(The exercise) Everything from the line containing "Write the bpy" through the line containing "def ZW(py, Y): return P(CX, py, Y).z" must be written out exactly, and nothing more; leave any pictures out.

(Given entries)
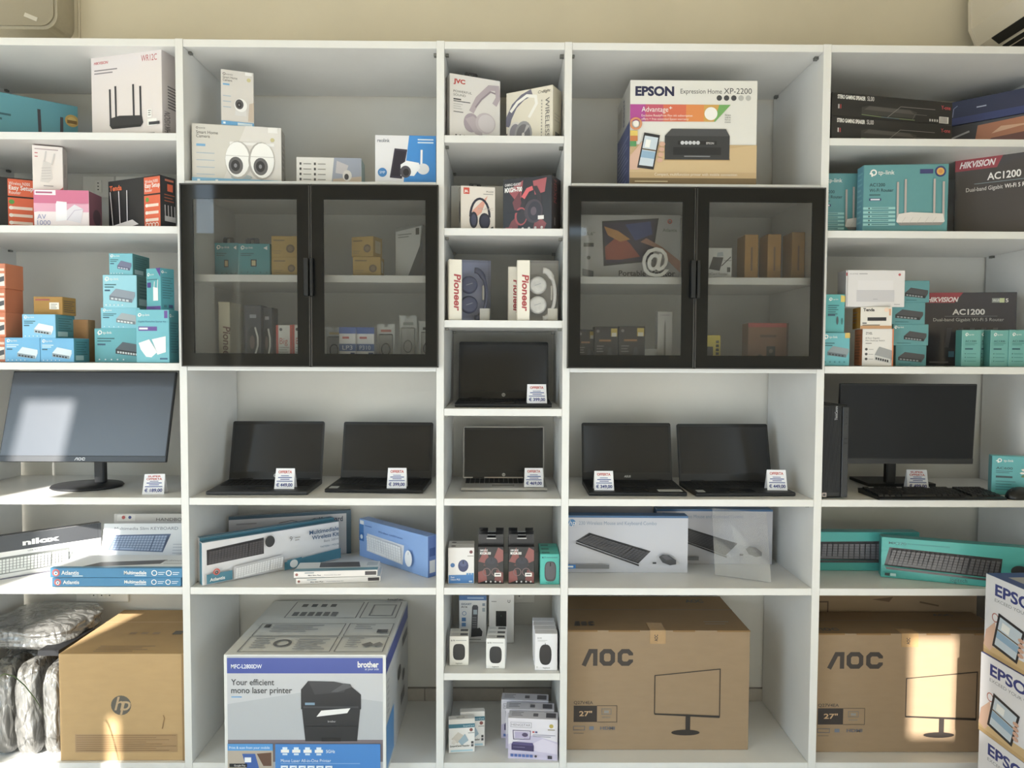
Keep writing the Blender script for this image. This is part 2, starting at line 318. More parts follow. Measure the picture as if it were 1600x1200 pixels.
P = {
'a1':(-1.738,0.061,2.088,37.6,0.318,0.051,0.166),
'a2':(-1.346,0.097,2.088,-15.3,0.273,0.085,0.272),
'b1':(-1.719,0.066,1.798,24.3,0.170,0.051,0.174),
'b3':(-1.499,0.034,1.798,4.3,0.168,0.085,0.119),
'b2':(-1.506,0.042,1.917,17.4,0.085,0.051,0.143),
'b4':(-1.311,0.122,1.798,-23.9,0.239,0.060,0.166),
'c1':(-1.596,0.026,1.367,0.0,0.112,0.085,0.078),
'c2':(-1.483,0.026,1.367,0.0,0.107,0.085,0.077),
'c3':(-1.539,0.026,1.444,0.0,0.106,0.102,0.076),
'c4':(-1.518,0.051,1.520,0.0,0.093,0.072,0.058),
'c5':(-1.455,0.119,1.367,0.0,0.070,0.043,0.141),
'c8':(-1.170,0.013,1.367,0.0,0.105,0.068,0.169),
'c6':(-1.344,0.085,1.367,0.0,0.165,0.102,0.111),
'c7':(-1.322,0.085,1.478,0.0,0.128,0.102,0.068),
'c9':(-1.314,0.085,1.546,0.0,0.111,0.119,0.107),
'c10':(-1.297,0.094,1.653,0.0,0.077,0.111,0.072),
'c11':(-1.152,0.047,1.536,-26.5,0.067,0.051,0.133),
'c00':(-1.683,0.042,1.367,0.0,0.078,0.085,0.080),
'c01':(-1.681,0.042,1.447,0.0,0.078,0.085,0.080),
'c02':(-1.680,0.042,1.527,0.0,0.078,0.085,0.076),
'c03':(-1.678,0.042,1.603,0.0,0.078,0.085,0.080),
'e1':(-1.717,0.033,0.646,41.8,0.366,0.030,0.142),
'e4':(-1.439,-0.004,0.646,1.2,0.403,0.170,0.029),
'e5':(-1.453,0.010,0.675,0.0,0.423,0.170,0.034),
'f2':(-1.436,0.012,0.068,0.5,0.397,0.340,0.354),
'ca2':(-0.991,0.026,1.941,9.2,0.273,0.085,0.186),
'ca1':(-0.903,0.042,2.128,18.6,0.098,0.051,0.175),
'ca3':(-0.678,0.085,1.941,3.6,0.210,0.085,0.099),
'ca4':(-0.415,0.051,1.941,2.5,0.195,0.060,0.161),
'jvc':(-0.173,0.026,2.088,21.9,0.172,0.060,0.202),
'crd':(0.006,0.105,2.088,-28.2,0.168,0.068,0.168),
'jbl':(-0.139,0.051,1.798,11.5,0.113,0.051,0.145),
'gam':(-0.003,0.086,1.798,-24.1,0.170,0.085,0.173),
'p1':(-0.175,0.017,1.508,10.8,0.137,0.068,0.194),
'p3':(0.043,0.017,1.508,0.0,0.133,0.068,0.192),
'p2':(0.015,0.094,1.508,0.0,0.140,0.068,0.181),
'm1':(-0.177,0.036,0.646,2.6,0.085,0.043,0.120),
'm2':(-0.080,0.040,0.646,0.4,0.085,0.043,0.123),
'm3':(0.020,0.041,0.646,0.4,0.086,0.043,0.123),
'm4':(0.127,0.034,0.646,0.4,0.065,0.043,0.101),
'ph':(-0.155,0.248,0.365,-0.5,0.098,0.051,0.170),
'wb':(-0.048,0.242,0.365,-1.6,0.090,0.034,0.177),
'l1':(-0.174,0.059,0.365,0.1,0.063,0.034,0.098),
'l2':(-0.052,0.035,0.365,-2.0,0.063,0.034,0.101),
'l3':(0.115,0.023,0.365,-1.7,0.074,0.034,0.122),
'sc1':(-0.176,0.055,0.068,6.3,0.087,0.025,0.114),
'sc2':(-0.140,0.091,0.068,5.4,0.083,0.025,0.121),
'h1':(0.022,0.027,0.068,-5.2,0.163,0.051,0.136),
'h2':(0.014,0.072,0.068,-4.0,0.163,0.051,0.136),
'h3':(-0.002,0.143,0.068,-4.2,0.166,0.051,0.131),
'eps':(0.402,0.034,1.941,-0.1,0.407,0.255,0.335),
'hk1':(0.232,0.169,0.646,-0.6,0.409,0.051,0.198),
'hk2':(0.555,0.269,0.646,-0.6,0.419,0.051,0.199),
'aoc1':(0.224,0.076,0.068,0.0,0.609,0.255,0.409),
'sp1t':(1.052,0.034,2.190,10.9,0.449,0.102,0.050),
'bl':(1.583,0.280,2.088,-42.8,0.282,0.170,0.212),
'tr1':(1.161,0.042,1.798,-4.8,0.263,0.051,0.217),
'tr2':(1.064,0.075,1.798,1.1,0.087,0.051,0.204),
'hk':(1.538,0.170,1.798,-36.4,0.255,0.076,0.276),
't1':(1.036,0.026,1.367,0.0,0.088,0.076,0.107),
't2':(1.059,0.042,1.474,0.0,0.053,0.051,0.125),
'zy':(1.170,0.042,1.367,-10.6,0.093,0.085,0.121),
'te':(1.162,0.042,1.488,-10.3,0.095,0.085,0.071),
'hu':(1.112,0.042,1.559,0.0,0.192,0.060,0.119),
'ts0':(1.285,0.051,1.367,0.0,0.101,0.076,0.068),
'ts1':(1.275,0.051,1.435,0.0,0.116,0.076,0.069),
'ts2':(1.269,0.051,1.504,0.0,0.109,0.076,0.071),
'ts3':(1.275,0.051,1.575,0.0,0.115,0.076,0.071),
'hb':(1.465,0.221,1.367,-9.6,0.305,0.060,0.255),
'ac0':(1.496,0.042,1.367,0.0,0.062,0.034,0.119),
'ac1':(1.579,0.076,1.367,0.0,0.036,0.034,0.121),
'ac2':(1.587,0.038,1.367,0.0,0.062,0.034,0.119),
'ac3':(1.645,0.034,1.367,0.0,0.072,0.034,0.120),
'tb':(1.647,0.099,0.936,-18.0,0.117,0.034,0.131),
'tow':(1.039,0.016,0.936,0.9,0.078,0.255,0.303),
'lk1':(1.036,0.189,0.646,-0.5,0.436,0.051,0.137),
'lk2':(1.293,0.122,0.646,-19.5,0.483,0.051,0.138),
'aoc2':(1.064,0.062,0.068,-0.5,0.617,0.255,0.405),
}
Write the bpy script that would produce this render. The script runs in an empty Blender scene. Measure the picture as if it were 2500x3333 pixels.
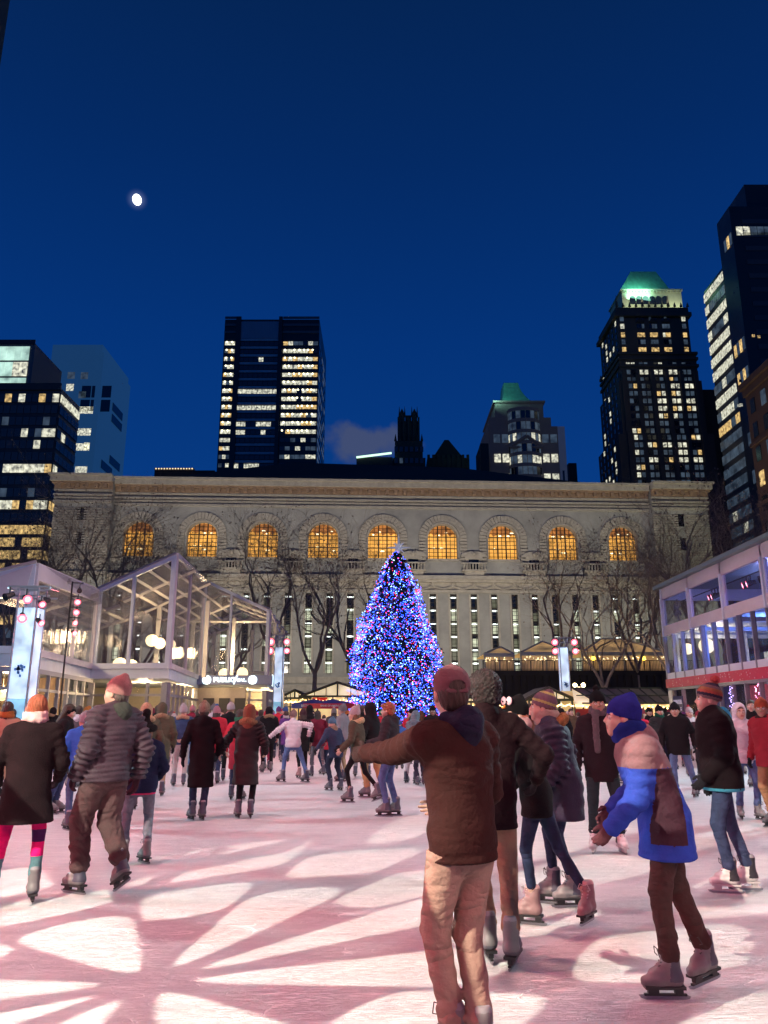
import bpy, math, random
import numpy as np
from mathutils import Vector, Matrix, Euler
R = math.radians
rnd = random.Random(7)
SC = bpy.context.scene
COL = SC.collection

# ------------------------------------------------------------ camera
F = 2550.0; CX = 1250.0; CY = 1666.5; PITCH = R(14.6); HC = 1.5
cam = bpy.data.cameras.new('camera'); camo = bpy.data.objects.new('camera', cam); COL.objects.link(camo)
cam.sensor_fit = 'VERTICAL'; cam.sensor_height = 24; cam.lens = 24*F/3333.0
cam.clip_start = 0.1; cam.clip_end = 20000
camo.location = (0, 0, HC); camo.rotation_euler = (R(90)+PITCH, 0, 0)
SC.camera = camo
CP, SP = math.cos(PITCH), math.sin(PITCH)
def dirpx(px, py):
    u, v = px-CX, CY-py
    return Vector((u, CP*F - SP*v, SP*F + CP*v))
def P(px, py, Y):
    d = dirpx(px, py); k = Y/d.y
    return Vector((d.x*k, Y, HC + d.z*k))
def G(px, py, z=0.0):
    d = dirpx(px, py); k = (z-HC)/d.z
    return Vector((d.x*k, d.y*k, z))
def XW(px, py, Y): return P(px, py, Y).x
def ZW(py, Y): return P(CX, py, Y).z

# ------------------------------------------------------------ world: clear dusk sky with one low cloud
W = bpy.data.worlds.new('World'); SC.world = W; W.use_nodes = True
nt = W.node_tree; nt.nodes.clear()
def N(t, typ, **kw):
    n = t.nodes.new(typ)
    for k, v in kw.items(): setattr(n, k, v)
    return n
wo = N(nt, 'ShaderNodeOutputWorld'); bg = N(nt, 'ShaderNodeBackground'); nt.links.new(bg.outputs[0], wo.inputs[0])
tc = N(nt, 'ShaderNodeTexCoord'); sx = N(nt, 'ShaderNodeSeparateXYZ'); nt.links.new(tc.outputs['Generated'], sx.inputs[0])
ramp = N(nt, 'ShaderNodeValToRGB'); nt.links.new(sx.outputs['Z'], ramp.inputs[0])
cr = ramp.color_ramp
cr.elements[0].position = 0.0; cr.elements[0].color = (0.0045, 0.047, 0.205, 1)
cr.elements[1].position = 1.0; cr.elements[1].color = (0.0012, 0.007, 0.034, 1)
for p_, c_ in ((0.25, (0.0018, 0.035, 0.182)), (0.45, (0.0010, 0.0265, 0.150)), (0.62, (0.0010, 0.0185, 0.102)), (0.78, (0.0012, 0.0135, 0.064))):
    e = cr.elements.new(p_); e.color = (*c_, 1)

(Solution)
Write the bpy script that would produce this render. The script runs in an empty Blender scene. Measure the picture as if it were 2500x3333 pixels.
import bpy, math, random
import numpy as np
from mathutils import Vector, Matrix, Euler
R = math.radians
rnd = random.Random(7)
SC = bpy.context.scene
COL = SC.collection

# ------------------------------------------------------------ camera
F = 2550.0; CX = 1250.0; CY = 1666.5; PITCH = R(14.6); HC = 1.5
cam = bpy.data.cameras.new('camera'); camo = bpy.data.objects.new('camera', cam); COL.objects.link(camo)
cam.sensor_fit = 'VERTICAL'; cam.sensor_height = 24; cam.lens = 24*F/3333.0
cam.clip_start = 0.1; cam.clip_end = 20000
camo.location = (0, 0, HC); camo.rotation_euler = (R(90)+PITCH, 0, 0)
SC.camera = camo
CP, SP = math.cos(PITCH), math.sin(PITCH)
def dirpx(px, py):
    u, v = px-CX, CY-py
    return Vector((u, CP*F - SP*v, SP*F + CP*v))
def P(px, py, Y):
    d = dirpx(px, py); k = Y/d.y
    return Vector((d.x*k, Y, HC + d.z*k))
def G(px, py, z=0.0):
    d = dirpx(px, py); k = (z-HC)/d.z
    return Vector((d.x*k, d.y*k, z))
def XW(px, py, Y): return P(px, py, Y).x
def ZW(py, Y): return P(CX, py, Y).z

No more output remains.